You can do a proxy-based man-in-the-middle attack if you install a certificate for your proxy.
Re: (Score:2)
https://adguard-dns.io/en/publ... [adguard-dns.io]
This is very good.
Re: (Score:2)
This is only DNS-level blocking, not content-level.
Re: (Score:2)
Doesn't work for some sites. Youtube for instance requires the adblocker to script the site into thinking that ads don't need to be loaded for the current video, and if they were loaded, that skip was legally pressed immediately.
Re: (Score:2)
A proxy-based solution can override any code, so it could theoretically block ads on youtube, if it can get the correct JS code in there.
Ad block extensions lol (Score:1)
Re: (Score:2)
Blocking through the hosts file is certainly viable but much less fine-grained than what an extension can do as it's limited to block at the hostname level whereas an extension can filter based on URL paths, query parameters etc...

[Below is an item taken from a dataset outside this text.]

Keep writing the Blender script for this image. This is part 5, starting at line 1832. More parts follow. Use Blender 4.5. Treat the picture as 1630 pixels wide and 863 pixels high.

Re: Ad block extensions lol (Score:2)
pi-hole & a vpn on openwrt for the whole house, hosts & vpn on the laptop, brave + ublock on desktop OSs, and waterfox + ublock on android. And don't use social media at all unless you consider /. and Fark social media.
Still some noise gets through, but a whole lot less.
One thing I noticed doing all this ad blocking in software is that the ad blocking ability of the wetware tends to atrophy.